In my San Jose law practice, I often meet with clients who tell me they want to form a certain type of entity, and then proceed to tell me some facts that actually disqualify them from that form of entity. Even worse is when the client tells me that some other advisor told them they should be that form of entity. Recently, I met with a Cupertino real estate investor who said his financial advisor told him he should form an LLP for his property (he was not eligible to be an LLP). In Silicon Valley, we have a lot of do-it-yourselfers who form their own company online and then regret their ill-informed choice of entity and have to pay an attorney a lot more to fix the problem than they would have paid to do it right in the first place.

Here are some basic facts about LPs, LLPs and LLCs in California to help you make a more knowledgeable initial decision.

LP: This stands for “Limited Partnership.” In a limited partnership, at least one partner must be a general partner, which means that partner will be personally responsible for any liabilities of the partnership, as well as partnership decisions. The limited partners are not responsible for partnership liabilities, but also do not have any say in the management of the partnership.

LLP: This stands for “Limited Liability Partnership.” In California, only attorneys, accountants, architects, and now engineers and land surveyors are eligible to be LLP partners. The partners operate much like general partners, but have insulation from each others’ liability.

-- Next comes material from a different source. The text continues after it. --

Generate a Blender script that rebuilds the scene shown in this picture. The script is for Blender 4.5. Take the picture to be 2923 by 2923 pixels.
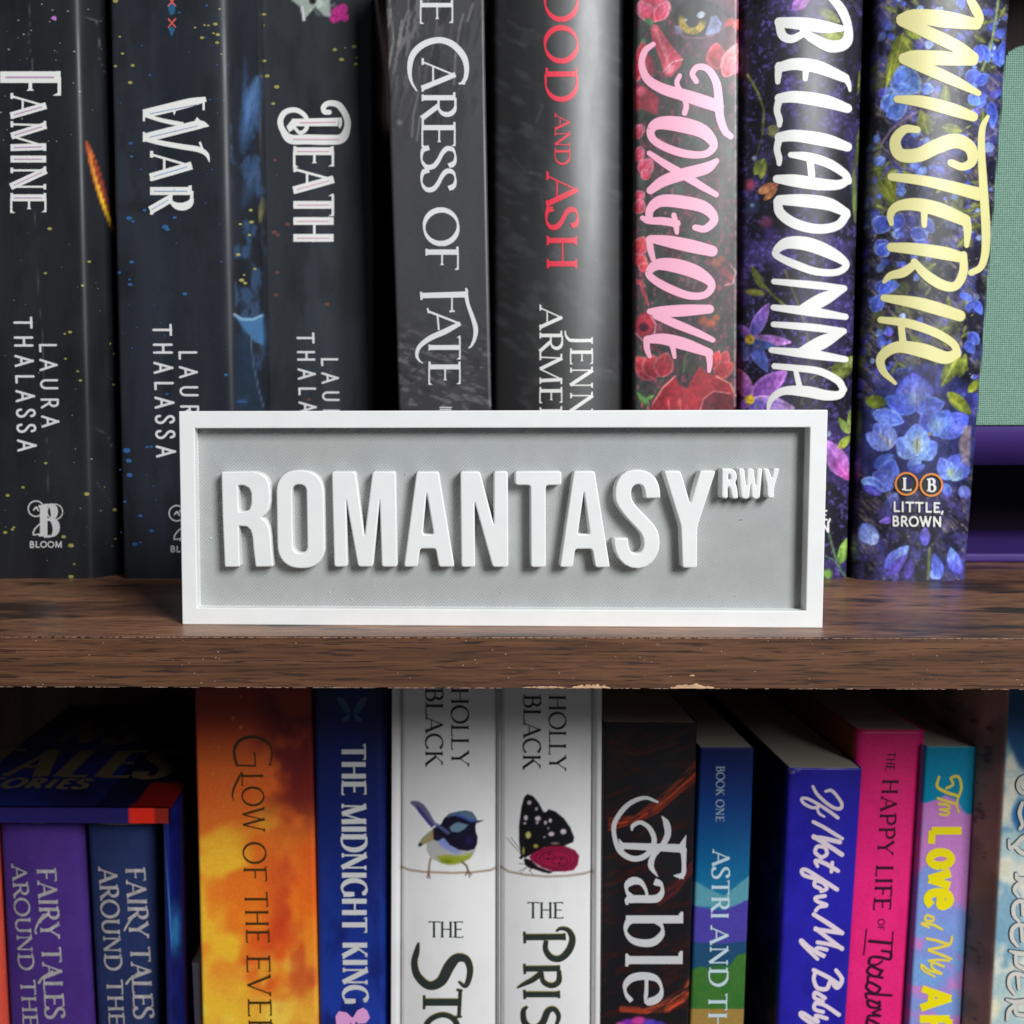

LLC: This stands for “Limited Liability Company.” [Note: there is no such thing as a “Limited Liability Corporation” in California.] Only certain types of businesses are eligible to be LLCs in California. You are not eligible if you are in the trust or banking business or if your business requires a license or certification under the California Business and Professions Code (“B&P Code”) unless that section of the B&P Code specifically allow for LLCs. For example, as of January 1st of this year, the B&P Code provides that licensed contractors are eligible to be LLCs in California. LLCs can be managed either by designated managers, or by the members. The members and managers are not personally responsible for LLC liabilities.

Once you understand LPs, LLPs and LLCs, don’t forget to still consider the corporation to see if it is the best fit for your business. Above all, make sure to run your decision by a legal professional to make sure you haven’t missed any other considerations when you are ready to form an entity.